Scene modeling code data:
========

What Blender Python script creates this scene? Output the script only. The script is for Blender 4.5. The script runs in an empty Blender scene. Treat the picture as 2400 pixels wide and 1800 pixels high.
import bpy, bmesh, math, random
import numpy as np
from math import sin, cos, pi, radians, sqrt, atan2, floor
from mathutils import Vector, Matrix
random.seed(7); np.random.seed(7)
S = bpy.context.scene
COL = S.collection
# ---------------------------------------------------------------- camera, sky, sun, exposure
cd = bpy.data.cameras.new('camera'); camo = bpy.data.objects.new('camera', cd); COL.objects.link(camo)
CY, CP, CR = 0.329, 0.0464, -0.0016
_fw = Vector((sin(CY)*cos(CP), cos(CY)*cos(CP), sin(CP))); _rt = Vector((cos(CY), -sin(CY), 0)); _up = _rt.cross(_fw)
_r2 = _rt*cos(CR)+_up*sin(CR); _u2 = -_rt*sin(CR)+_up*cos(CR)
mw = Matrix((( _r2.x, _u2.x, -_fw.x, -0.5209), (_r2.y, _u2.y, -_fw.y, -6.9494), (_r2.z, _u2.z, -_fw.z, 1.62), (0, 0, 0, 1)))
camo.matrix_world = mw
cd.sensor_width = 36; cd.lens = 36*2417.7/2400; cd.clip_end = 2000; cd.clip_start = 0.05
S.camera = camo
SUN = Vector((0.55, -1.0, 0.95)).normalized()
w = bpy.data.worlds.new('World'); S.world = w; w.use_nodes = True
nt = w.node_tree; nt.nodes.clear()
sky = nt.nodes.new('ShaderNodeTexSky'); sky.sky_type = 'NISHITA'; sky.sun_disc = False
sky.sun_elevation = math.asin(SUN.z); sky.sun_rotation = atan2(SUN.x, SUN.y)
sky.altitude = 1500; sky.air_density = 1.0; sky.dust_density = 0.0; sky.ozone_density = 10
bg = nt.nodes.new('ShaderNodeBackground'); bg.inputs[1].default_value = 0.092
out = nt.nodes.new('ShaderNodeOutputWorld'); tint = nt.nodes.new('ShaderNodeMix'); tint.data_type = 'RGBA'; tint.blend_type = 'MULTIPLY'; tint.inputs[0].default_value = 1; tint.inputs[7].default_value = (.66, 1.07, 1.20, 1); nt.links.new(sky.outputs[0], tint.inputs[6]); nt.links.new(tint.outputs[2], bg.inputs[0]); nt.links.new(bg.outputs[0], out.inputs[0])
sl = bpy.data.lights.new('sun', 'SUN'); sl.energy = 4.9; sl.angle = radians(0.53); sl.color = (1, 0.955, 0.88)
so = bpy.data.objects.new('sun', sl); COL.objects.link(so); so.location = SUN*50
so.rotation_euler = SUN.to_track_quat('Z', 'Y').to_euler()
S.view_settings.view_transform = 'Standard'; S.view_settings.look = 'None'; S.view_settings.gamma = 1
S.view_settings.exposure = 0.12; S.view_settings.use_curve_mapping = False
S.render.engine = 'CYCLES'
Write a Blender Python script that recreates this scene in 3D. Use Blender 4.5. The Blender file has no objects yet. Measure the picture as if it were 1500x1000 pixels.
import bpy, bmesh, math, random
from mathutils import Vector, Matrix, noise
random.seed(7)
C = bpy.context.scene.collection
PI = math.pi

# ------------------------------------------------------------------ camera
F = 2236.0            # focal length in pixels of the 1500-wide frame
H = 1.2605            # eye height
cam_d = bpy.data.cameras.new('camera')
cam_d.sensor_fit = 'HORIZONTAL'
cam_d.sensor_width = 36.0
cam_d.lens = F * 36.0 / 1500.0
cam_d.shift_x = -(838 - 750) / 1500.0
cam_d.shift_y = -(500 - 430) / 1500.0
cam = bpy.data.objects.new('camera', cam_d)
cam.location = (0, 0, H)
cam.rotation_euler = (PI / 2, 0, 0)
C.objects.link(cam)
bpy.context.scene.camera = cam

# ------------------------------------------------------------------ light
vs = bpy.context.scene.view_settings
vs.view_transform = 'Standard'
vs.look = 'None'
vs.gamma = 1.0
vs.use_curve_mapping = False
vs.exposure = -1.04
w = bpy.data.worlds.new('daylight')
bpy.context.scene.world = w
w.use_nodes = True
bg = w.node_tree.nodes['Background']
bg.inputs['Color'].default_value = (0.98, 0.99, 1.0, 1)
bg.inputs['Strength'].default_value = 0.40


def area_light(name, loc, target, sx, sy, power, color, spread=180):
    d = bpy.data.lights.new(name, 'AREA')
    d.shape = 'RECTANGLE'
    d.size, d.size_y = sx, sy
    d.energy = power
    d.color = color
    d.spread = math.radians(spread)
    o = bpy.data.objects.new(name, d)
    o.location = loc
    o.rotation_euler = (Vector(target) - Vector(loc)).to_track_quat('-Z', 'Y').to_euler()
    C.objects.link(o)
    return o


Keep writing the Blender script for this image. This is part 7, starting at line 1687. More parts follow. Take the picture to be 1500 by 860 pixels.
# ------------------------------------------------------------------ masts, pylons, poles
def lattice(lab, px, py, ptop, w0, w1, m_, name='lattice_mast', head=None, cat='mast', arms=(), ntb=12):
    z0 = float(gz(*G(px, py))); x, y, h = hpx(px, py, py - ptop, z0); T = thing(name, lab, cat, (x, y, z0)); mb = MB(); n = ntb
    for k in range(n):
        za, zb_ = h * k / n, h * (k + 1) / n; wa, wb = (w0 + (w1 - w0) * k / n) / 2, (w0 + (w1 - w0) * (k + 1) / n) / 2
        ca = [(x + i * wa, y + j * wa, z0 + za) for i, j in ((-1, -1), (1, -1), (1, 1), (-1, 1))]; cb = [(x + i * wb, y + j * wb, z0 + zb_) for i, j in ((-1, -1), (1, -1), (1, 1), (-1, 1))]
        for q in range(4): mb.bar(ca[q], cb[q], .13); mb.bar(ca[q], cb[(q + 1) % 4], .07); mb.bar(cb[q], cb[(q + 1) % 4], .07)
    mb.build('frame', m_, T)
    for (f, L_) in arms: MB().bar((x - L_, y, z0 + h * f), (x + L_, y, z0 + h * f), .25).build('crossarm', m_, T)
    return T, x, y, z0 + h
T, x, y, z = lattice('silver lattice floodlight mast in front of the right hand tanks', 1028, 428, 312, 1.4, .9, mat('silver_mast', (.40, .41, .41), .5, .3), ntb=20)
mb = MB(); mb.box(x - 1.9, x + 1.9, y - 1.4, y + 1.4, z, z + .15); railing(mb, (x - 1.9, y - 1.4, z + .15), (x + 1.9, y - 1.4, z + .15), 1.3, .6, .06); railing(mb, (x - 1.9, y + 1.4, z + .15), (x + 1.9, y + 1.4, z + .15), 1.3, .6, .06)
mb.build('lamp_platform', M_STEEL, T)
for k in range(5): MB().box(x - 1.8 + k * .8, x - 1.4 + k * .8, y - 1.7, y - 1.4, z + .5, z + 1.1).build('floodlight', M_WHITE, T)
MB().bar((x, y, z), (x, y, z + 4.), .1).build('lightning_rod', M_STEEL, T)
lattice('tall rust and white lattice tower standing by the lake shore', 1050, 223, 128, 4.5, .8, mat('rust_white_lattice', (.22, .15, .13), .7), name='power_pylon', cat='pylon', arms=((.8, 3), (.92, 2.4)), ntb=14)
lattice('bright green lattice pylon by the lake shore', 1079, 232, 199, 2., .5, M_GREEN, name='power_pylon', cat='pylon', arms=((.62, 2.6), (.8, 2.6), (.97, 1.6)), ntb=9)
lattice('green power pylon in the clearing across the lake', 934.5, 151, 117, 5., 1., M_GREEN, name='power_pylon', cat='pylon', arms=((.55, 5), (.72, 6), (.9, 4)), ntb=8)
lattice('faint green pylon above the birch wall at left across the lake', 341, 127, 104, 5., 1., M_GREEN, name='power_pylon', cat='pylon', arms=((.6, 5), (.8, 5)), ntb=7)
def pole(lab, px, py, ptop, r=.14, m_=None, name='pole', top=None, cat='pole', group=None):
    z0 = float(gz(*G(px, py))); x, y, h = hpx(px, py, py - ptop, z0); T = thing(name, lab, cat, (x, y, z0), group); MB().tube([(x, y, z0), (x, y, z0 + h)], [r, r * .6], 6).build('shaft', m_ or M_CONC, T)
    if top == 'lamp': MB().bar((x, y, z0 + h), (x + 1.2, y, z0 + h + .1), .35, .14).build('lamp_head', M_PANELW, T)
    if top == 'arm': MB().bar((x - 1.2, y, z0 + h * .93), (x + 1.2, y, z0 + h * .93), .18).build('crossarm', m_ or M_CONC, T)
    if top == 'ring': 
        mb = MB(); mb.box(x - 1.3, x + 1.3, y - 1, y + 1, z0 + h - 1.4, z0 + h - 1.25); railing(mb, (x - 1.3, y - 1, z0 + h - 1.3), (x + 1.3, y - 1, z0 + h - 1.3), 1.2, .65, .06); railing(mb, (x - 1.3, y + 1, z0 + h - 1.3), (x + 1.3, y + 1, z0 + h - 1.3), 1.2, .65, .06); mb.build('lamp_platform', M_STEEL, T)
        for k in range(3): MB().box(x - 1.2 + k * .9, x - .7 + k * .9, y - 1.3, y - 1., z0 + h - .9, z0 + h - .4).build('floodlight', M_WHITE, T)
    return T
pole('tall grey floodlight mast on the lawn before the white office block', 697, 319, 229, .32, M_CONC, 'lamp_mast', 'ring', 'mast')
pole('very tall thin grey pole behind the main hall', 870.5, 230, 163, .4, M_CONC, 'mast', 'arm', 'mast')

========

■ What the exercise asks
Read through the entries and copy every line that includes "wide".

■ Answer to the exercise
What Blender Python script creates this scene? Output the script only. The script is for Blender 4.5. The script runs in an empty Blender scene. Treat the picture as 2400 pixels wide and 1800 pixels high.
F = 2236.0            # focal length in pixels of the 1500-wide frame